Hope for Orphans
God has been bringing up my “orphan” status to work on. I’m not an orphan in the traditional sense of the word, but I did have an absent Dad and not much of a family relationship from my tween years on. I was talking to my wife Kyle the other night, and remembering that I was probably already running most of my life by the time I was 14 or 15, only a year or two older than my son Madison is right now.
Last week, I was thinking about how I’m pretty much making up this fathering thing as I go along. I don’t have anyone to ask about it. I realized that I pretty much feel that way all the time: about work, about marriage, about fathering. I always seem to be pioneering without much other guidance. I was a bit frustrated about having to figure everything out alone and sharing that with God. The very next day, we went to hear John Eldredge on his speaking tour “Fathered By God”. I had not heard him nor read any of his books, but he sounded like he’d been reading my mail. There was an obvious connection with what I’d been thinking and feeling earlier. He talked about the stages of life from Boyhood to Cowboy to Warrior/Lover to King and eventually to Sage. I kind of had my boyhood stage ripped from me, and somewhat skipped the Cowboy stage jumping early into Warrior/Lover, and currently King. It’s not that those stages were left out, but that I didn’t fare too well in them with the absence of my Dad. The things I learned from life at those times aren’t serving me all that well now in my relationship with God as my father.

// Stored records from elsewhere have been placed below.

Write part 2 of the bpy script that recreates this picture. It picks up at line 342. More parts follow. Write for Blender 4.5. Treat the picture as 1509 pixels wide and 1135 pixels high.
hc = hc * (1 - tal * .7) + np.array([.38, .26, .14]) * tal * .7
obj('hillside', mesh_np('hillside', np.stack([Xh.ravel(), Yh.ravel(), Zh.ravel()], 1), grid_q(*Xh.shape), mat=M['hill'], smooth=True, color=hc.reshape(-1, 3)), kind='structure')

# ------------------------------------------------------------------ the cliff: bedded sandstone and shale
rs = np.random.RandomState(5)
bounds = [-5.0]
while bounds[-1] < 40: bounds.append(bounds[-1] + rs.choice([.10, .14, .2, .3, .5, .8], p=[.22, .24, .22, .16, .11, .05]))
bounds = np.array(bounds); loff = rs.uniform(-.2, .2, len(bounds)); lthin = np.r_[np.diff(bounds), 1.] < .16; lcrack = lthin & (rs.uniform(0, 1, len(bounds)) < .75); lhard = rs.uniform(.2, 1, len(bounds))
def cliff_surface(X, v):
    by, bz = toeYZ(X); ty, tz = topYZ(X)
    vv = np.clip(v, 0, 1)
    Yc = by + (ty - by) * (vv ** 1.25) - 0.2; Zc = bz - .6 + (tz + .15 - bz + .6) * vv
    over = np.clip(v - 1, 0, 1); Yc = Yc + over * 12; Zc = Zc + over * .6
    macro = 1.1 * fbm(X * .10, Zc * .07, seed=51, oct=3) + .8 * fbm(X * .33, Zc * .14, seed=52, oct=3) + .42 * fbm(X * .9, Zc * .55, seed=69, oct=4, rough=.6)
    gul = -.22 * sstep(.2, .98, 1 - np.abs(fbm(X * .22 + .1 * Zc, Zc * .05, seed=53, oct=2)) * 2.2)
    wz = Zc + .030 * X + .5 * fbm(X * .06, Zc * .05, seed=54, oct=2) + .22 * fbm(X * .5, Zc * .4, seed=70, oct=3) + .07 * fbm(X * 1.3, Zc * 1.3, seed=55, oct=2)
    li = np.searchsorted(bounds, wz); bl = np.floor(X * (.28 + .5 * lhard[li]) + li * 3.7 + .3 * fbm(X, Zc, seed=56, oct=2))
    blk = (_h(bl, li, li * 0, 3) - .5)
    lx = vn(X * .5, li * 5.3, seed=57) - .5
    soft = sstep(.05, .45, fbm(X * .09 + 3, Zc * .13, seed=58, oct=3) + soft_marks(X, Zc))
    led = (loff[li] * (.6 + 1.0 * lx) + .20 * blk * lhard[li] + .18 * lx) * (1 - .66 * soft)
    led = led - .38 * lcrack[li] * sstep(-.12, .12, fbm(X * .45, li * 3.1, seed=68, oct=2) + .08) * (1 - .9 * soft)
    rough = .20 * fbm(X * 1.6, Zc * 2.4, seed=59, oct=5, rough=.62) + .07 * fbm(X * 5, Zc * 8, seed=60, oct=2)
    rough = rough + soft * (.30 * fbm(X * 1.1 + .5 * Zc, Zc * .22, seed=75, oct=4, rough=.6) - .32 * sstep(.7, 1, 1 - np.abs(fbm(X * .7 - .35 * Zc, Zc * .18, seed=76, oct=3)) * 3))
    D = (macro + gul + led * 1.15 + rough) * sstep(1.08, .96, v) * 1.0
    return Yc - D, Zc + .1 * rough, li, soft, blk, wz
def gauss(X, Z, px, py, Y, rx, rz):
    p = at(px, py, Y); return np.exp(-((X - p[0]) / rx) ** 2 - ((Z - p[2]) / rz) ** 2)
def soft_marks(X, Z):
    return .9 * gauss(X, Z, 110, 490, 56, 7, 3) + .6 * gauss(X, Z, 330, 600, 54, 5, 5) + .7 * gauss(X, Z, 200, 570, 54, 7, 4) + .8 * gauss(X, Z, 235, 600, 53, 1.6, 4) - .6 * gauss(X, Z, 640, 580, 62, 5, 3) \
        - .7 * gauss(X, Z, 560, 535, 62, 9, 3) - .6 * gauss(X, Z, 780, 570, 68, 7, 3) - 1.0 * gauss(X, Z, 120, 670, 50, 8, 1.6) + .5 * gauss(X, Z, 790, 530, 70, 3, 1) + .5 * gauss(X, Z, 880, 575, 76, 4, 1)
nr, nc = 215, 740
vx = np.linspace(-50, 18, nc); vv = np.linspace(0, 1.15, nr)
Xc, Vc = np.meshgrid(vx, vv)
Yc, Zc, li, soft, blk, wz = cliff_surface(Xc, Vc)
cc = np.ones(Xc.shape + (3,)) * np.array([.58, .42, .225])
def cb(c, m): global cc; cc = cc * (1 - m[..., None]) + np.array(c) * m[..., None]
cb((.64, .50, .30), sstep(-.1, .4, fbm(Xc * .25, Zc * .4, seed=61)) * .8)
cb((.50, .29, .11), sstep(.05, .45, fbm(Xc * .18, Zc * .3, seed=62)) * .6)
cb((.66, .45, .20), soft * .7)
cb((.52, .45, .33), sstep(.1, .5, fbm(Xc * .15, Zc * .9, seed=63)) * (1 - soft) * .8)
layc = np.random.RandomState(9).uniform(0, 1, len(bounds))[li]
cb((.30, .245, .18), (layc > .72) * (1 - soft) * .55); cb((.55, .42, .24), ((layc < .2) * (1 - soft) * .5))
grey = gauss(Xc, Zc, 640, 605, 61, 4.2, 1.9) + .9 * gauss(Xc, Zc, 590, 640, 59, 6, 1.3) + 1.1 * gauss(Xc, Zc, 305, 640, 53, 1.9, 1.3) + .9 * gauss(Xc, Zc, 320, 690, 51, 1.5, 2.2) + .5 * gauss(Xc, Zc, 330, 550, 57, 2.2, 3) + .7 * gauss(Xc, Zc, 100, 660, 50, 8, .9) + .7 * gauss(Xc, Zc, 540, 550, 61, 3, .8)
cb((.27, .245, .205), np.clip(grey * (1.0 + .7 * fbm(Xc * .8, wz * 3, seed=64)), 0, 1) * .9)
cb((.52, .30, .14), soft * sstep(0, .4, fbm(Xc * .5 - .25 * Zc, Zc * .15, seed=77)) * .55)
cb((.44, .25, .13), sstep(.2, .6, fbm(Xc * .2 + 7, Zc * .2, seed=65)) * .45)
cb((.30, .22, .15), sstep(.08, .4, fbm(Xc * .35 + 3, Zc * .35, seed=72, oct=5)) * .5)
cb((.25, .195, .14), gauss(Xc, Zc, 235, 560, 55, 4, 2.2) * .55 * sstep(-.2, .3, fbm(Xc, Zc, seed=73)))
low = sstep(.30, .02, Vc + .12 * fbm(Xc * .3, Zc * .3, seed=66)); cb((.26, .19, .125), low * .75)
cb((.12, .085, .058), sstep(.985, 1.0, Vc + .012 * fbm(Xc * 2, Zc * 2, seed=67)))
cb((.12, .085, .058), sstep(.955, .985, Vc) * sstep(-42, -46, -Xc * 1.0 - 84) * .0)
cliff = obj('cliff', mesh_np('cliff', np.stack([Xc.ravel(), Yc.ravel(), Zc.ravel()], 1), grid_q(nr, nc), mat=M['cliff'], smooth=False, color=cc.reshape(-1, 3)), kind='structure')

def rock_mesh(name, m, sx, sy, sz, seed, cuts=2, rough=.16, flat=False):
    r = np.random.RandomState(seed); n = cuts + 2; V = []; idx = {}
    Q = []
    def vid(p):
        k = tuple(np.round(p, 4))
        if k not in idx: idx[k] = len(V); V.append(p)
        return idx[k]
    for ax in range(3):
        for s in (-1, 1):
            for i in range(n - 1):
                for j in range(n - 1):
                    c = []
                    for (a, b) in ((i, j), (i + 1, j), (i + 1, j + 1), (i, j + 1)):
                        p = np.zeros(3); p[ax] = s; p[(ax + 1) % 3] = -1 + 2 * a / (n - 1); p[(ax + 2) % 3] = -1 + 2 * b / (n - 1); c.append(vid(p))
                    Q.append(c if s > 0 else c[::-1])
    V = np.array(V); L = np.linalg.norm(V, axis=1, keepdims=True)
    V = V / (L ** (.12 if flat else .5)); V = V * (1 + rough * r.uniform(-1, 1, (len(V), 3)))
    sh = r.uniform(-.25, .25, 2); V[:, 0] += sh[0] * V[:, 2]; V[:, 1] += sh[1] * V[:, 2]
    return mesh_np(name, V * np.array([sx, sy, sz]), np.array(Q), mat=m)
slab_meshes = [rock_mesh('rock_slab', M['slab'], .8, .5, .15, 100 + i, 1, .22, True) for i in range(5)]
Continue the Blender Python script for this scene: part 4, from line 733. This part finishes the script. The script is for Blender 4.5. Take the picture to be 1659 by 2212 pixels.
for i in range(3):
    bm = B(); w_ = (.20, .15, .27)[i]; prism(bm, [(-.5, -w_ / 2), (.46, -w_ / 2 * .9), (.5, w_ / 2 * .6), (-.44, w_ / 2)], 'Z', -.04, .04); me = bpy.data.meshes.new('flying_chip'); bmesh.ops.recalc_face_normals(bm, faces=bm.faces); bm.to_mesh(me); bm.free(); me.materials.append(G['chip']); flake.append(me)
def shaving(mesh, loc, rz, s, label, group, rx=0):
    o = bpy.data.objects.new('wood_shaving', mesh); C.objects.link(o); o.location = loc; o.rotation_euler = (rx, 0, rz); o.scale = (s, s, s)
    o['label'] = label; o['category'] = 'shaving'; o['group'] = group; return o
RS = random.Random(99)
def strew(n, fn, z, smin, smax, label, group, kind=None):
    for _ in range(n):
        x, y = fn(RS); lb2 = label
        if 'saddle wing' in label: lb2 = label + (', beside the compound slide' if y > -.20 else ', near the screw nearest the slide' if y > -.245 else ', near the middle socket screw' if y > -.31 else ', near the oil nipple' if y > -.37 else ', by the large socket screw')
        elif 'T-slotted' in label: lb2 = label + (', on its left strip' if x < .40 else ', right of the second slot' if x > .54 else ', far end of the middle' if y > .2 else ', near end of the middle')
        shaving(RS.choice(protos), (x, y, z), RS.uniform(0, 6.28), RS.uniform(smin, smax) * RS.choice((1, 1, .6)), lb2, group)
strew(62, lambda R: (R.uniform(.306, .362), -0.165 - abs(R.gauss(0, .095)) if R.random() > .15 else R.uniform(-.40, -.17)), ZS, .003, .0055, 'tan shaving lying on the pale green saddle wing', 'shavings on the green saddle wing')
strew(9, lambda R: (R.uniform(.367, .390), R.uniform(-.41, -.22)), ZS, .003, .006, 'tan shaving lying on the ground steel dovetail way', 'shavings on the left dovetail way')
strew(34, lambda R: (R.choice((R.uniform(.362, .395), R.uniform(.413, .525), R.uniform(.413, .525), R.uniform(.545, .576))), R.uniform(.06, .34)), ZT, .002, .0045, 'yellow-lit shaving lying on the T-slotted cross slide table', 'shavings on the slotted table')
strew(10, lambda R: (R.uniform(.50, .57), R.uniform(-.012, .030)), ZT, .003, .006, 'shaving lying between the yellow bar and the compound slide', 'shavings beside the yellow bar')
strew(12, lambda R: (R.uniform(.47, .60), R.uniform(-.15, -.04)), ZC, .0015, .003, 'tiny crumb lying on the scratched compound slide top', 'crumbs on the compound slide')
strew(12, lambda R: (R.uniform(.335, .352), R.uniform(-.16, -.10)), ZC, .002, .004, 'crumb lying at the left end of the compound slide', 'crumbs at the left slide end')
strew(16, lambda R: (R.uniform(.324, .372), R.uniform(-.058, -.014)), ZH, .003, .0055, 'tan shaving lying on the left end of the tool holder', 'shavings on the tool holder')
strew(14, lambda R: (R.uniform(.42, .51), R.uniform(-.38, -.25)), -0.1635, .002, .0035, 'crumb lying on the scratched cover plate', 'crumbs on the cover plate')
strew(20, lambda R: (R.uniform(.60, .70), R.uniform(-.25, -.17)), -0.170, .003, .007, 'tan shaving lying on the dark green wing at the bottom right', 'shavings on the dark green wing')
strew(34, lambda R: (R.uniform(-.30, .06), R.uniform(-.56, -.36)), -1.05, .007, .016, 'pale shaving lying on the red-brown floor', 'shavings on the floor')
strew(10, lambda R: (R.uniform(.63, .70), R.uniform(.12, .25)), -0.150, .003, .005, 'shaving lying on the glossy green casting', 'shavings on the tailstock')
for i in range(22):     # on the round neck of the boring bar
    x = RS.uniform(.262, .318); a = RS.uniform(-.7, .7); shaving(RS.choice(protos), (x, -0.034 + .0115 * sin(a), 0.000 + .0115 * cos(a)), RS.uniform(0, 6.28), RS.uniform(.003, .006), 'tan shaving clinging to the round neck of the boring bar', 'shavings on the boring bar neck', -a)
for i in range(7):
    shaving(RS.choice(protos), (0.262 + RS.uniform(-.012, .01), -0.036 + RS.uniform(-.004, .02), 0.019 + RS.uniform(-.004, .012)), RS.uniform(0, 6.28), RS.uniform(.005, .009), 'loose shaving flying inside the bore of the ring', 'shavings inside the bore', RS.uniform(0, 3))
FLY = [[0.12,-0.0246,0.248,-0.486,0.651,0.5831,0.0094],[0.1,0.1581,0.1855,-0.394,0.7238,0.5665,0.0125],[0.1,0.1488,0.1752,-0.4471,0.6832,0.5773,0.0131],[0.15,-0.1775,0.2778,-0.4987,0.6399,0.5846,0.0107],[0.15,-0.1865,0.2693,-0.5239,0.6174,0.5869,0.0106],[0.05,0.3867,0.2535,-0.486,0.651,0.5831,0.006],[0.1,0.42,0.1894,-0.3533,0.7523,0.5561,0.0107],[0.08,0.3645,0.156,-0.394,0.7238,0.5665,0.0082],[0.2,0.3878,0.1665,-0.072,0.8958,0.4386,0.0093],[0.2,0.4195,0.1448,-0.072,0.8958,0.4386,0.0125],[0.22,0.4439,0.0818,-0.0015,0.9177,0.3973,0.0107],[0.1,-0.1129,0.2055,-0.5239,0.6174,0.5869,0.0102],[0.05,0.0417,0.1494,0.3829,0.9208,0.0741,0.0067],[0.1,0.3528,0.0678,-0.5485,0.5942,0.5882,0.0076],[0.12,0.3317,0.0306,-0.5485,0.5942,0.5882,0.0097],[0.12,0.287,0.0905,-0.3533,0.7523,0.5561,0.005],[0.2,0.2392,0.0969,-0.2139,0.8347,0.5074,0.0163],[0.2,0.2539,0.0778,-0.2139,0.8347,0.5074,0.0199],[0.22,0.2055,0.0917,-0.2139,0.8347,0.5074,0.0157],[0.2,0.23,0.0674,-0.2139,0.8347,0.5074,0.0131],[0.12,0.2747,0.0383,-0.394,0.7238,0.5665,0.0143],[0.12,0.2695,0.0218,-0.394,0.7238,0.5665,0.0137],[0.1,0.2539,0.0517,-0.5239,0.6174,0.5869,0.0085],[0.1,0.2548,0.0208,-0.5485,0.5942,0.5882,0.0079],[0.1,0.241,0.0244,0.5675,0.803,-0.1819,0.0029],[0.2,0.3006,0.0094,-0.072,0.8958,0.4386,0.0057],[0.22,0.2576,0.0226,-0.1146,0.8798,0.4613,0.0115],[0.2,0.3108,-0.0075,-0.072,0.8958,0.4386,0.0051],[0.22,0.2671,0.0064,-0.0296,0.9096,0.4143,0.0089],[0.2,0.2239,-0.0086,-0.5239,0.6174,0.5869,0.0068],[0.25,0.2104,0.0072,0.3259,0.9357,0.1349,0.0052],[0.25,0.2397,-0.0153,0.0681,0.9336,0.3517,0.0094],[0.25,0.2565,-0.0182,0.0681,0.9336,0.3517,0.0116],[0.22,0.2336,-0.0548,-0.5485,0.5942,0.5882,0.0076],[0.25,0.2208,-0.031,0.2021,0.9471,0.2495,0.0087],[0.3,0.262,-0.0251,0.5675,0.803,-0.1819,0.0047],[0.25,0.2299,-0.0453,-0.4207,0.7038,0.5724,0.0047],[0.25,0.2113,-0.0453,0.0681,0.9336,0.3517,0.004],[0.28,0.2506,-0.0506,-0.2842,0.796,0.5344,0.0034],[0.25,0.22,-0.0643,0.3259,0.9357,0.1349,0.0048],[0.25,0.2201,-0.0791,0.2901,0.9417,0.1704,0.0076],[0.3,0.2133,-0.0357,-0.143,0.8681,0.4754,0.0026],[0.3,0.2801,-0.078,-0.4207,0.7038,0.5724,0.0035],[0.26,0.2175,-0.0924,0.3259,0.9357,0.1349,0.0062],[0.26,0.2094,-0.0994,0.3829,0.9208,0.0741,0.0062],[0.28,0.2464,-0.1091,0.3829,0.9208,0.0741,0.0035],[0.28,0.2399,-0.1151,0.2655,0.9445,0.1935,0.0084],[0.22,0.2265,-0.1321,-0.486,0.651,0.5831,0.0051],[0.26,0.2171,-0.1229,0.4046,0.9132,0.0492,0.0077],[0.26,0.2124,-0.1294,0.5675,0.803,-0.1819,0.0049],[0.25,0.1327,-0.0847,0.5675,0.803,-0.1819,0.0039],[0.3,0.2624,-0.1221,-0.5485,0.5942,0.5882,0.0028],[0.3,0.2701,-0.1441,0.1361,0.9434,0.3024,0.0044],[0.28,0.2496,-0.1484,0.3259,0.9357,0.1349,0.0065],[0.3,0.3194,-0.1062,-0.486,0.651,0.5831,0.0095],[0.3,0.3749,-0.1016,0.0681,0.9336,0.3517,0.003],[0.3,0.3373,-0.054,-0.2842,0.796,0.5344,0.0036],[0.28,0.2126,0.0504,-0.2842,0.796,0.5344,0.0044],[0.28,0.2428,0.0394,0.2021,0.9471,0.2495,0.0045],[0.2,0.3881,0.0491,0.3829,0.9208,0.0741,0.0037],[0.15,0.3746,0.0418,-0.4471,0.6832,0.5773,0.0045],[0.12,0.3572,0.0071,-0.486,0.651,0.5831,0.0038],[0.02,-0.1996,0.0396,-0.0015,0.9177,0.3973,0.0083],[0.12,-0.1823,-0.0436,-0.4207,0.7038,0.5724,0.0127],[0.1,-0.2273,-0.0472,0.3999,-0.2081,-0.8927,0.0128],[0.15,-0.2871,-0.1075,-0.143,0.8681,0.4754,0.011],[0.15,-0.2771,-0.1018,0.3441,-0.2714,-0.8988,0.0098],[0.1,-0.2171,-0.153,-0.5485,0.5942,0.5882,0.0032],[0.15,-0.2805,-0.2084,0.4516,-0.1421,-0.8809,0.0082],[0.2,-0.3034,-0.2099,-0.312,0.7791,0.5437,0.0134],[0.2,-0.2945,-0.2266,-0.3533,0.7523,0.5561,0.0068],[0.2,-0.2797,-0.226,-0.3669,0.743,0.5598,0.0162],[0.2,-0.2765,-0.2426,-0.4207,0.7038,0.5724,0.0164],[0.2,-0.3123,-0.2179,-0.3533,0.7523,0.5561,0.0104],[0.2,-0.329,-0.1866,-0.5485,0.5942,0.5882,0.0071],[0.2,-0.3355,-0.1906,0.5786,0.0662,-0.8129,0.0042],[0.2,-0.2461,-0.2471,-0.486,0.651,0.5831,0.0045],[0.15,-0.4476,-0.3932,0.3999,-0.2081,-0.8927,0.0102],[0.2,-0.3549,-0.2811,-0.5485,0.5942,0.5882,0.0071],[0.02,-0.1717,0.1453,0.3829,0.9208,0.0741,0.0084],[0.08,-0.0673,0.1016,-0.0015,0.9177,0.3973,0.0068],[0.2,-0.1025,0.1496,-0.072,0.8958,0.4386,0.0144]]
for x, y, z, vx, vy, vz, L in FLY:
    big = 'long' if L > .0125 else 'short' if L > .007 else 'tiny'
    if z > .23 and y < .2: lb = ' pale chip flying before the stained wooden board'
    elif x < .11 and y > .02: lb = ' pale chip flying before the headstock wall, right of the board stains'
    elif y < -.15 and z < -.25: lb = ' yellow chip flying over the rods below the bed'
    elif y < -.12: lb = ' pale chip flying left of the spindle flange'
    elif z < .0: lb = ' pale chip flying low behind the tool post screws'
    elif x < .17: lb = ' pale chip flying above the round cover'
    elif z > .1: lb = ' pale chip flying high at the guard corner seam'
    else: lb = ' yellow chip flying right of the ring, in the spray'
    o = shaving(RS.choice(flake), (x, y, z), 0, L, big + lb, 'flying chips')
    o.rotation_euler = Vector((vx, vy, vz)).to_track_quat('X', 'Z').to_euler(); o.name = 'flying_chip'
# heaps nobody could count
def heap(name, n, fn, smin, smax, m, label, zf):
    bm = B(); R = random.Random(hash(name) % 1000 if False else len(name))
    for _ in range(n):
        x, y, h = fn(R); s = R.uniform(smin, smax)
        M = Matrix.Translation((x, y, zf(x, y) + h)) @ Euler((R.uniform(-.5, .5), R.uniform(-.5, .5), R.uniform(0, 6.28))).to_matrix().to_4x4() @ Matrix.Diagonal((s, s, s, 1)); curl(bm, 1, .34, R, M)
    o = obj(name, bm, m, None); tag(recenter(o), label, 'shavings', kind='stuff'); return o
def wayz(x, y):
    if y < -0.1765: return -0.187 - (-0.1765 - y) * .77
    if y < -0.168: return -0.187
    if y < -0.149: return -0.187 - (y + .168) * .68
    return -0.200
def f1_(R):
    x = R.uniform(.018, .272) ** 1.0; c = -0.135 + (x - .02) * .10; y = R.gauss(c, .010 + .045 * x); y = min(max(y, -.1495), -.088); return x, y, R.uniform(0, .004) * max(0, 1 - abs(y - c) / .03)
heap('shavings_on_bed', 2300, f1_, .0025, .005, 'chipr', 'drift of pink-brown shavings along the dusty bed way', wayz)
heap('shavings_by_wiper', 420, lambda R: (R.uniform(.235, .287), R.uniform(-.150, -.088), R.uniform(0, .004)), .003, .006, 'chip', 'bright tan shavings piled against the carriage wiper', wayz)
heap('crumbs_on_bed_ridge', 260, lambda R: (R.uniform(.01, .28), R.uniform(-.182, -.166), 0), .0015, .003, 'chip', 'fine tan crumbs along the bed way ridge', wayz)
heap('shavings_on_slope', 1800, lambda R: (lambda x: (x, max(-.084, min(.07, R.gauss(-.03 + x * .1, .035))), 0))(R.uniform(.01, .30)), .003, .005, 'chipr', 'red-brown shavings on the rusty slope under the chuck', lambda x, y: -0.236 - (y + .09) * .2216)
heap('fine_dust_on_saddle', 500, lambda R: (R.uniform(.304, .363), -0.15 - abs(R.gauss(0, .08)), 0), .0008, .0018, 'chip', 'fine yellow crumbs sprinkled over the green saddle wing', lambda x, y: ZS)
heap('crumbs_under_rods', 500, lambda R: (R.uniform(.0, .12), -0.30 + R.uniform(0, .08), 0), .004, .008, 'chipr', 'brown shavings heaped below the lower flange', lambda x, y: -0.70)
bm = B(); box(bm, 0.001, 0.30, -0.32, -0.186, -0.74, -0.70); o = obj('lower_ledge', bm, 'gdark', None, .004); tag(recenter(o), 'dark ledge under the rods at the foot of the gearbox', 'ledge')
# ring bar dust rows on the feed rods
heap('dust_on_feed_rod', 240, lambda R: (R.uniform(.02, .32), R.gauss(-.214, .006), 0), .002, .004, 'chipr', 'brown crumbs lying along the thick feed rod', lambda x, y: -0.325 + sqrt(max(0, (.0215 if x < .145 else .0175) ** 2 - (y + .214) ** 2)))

This theme bled over into church this weekend. I’ve be worn out and did get in some good rest over the Memorial Day weekend. During the end of service prayer time at Vineyard on Sunday morning, I was feeling a little renewed. As we prayed, I had a picture pop up in my head of me hugging Kenyan orphans. I think God is going to “work together for our good” my changing orphan attitude and these wrong ways I approach Him and Life.